Pour aller dans cette direction et pour rompre avec les formules habituelles, je propose à nouveau la charte du dialogue Parent/Enseignant (au singulier), document élaboré par mes soins en 2005 après une longue concertation avec des parents et des enseignants, tous « ordinaires », et un test dans plusieurs établissements. Il s’agit tout simplement de préciser les champs d’intervention/question de chaque partie sans que celle-ci se sente attaquée dans son identité. Jusqu’où aller en demandant des précisions sur le programme réalisé, la méthode utilisée par exemple, sans que le professeur considère qu’on veut lui apprendre son métier. Jusqu’où aller en interrogeant le parent sur le mode vie de l’élève, sa vie familiale sans que le parent considère qu’il s’agit d’une intrusion dans sa vie privée.

Cette approche à l’époque où j’étais le premier médiateur de l’éducation nationale avait reçu un accueil poli et avait été diffusée, hélas, par voie administrative alors qu’il aurait fallu la faire vivre et se l’approprier par les enseignants et les parents de chaque établissement sous l’impulsion du chef d’établissement.

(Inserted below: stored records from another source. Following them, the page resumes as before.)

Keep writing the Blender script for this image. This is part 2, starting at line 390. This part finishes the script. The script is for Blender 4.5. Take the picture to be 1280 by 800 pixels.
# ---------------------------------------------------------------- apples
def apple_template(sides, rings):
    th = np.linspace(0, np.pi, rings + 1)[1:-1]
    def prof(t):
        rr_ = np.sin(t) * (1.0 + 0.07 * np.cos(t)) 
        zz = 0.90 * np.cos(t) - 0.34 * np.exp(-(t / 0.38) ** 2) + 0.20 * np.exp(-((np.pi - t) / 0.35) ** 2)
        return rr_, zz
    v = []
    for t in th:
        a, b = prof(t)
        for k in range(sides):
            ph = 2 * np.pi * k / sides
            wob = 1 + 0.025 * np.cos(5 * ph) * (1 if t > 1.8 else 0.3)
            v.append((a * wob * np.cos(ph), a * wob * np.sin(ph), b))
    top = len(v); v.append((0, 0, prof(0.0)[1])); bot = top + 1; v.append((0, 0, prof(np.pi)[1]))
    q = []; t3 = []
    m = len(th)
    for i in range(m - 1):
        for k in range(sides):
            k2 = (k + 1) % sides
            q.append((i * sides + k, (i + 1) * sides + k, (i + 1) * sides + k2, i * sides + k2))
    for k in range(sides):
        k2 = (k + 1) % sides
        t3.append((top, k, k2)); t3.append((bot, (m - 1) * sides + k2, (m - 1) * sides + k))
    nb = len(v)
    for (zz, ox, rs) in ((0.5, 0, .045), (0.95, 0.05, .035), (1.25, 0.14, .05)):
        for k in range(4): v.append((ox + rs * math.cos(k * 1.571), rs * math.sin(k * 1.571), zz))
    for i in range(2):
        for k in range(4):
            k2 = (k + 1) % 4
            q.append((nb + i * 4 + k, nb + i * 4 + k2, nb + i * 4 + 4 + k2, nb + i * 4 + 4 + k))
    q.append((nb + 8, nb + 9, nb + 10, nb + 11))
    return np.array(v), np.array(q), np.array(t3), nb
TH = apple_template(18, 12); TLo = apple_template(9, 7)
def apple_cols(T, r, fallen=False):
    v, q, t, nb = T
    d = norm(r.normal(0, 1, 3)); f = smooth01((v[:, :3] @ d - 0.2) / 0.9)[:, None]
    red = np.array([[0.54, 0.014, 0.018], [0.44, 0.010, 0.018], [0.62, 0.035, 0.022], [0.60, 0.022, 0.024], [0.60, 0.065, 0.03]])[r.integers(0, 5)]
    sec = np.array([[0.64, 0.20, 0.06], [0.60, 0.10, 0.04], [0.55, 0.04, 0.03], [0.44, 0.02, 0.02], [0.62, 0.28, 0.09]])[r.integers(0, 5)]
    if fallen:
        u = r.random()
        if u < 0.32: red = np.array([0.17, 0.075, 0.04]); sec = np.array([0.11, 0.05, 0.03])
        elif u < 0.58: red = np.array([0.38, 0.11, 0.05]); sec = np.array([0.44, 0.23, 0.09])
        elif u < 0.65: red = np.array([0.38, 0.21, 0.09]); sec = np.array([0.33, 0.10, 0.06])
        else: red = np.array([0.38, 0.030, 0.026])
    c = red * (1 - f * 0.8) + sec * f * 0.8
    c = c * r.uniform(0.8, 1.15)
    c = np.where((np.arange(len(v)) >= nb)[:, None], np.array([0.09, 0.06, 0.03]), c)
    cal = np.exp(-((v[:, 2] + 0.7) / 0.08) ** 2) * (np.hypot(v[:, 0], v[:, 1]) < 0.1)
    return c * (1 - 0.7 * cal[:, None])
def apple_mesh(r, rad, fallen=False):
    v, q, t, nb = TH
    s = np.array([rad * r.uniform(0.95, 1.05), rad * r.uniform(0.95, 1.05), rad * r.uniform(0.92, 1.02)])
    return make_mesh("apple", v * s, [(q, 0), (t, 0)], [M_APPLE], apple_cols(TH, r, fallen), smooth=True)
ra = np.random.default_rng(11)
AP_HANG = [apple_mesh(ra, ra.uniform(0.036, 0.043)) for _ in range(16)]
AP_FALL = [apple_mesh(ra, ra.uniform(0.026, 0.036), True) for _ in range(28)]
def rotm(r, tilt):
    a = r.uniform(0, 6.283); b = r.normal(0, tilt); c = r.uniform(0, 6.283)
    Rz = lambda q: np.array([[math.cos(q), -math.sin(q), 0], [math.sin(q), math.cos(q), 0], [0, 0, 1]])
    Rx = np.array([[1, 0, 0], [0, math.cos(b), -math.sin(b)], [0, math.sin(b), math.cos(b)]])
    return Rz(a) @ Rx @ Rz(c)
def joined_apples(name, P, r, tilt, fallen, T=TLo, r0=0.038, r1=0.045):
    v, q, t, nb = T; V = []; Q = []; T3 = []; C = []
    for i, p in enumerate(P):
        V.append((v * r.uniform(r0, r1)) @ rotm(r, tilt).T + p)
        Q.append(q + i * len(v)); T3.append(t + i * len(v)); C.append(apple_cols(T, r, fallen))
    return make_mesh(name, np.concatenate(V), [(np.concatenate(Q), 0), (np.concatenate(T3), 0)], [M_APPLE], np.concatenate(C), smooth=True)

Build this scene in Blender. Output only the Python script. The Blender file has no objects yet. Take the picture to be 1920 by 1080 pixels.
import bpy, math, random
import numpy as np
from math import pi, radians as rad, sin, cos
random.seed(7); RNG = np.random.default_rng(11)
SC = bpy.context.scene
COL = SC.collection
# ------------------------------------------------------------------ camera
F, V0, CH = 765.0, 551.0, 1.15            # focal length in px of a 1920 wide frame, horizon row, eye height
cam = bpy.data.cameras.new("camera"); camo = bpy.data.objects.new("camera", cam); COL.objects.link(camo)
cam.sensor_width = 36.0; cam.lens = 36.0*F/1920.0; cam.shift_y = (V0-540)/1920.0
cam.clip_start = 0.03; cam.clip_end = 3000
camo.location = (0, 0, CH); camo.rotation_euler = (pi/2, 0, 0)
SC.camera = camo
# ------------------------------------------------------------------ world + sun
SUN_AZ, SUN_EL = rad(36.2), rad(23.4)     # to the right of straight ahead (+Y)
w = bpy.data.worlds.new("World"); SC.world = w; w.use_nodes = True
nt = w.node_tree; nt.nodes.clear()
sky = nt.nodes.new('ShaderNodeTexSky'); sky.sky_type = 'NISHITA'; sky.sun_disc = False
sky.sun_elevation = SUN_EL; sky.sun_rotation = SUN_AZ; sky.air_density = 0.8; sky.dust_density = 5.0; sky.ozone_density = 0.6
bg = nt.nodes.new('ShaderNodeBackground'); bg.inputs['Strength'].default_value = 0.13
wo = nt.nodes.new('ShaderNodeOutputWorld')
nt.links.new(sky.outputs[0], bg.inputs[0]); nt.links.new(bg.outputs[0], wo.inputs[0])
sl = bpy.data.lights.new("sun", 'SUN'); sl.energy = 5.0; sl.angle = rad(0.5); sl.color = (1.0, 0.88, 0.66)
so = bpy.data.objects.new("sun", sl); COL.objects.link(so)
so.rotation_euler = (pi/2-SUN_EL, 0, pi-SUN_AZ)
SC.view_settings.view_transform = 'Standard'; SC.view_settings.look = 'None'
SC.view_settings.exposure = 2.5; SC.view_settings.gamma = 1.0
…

Comme souvent elle est restée « un astre mort » et je pense qu’il ne faut pas désespérer… Le dialogue est possible à condition aussi que les interlocuteurs se retrouvent en un lieu correct, de préférence à la salle des professeurs ou… au couloir. Elle est consultable sur le site du médiateur de l’éducation nationale et de l’enseignement supérieur.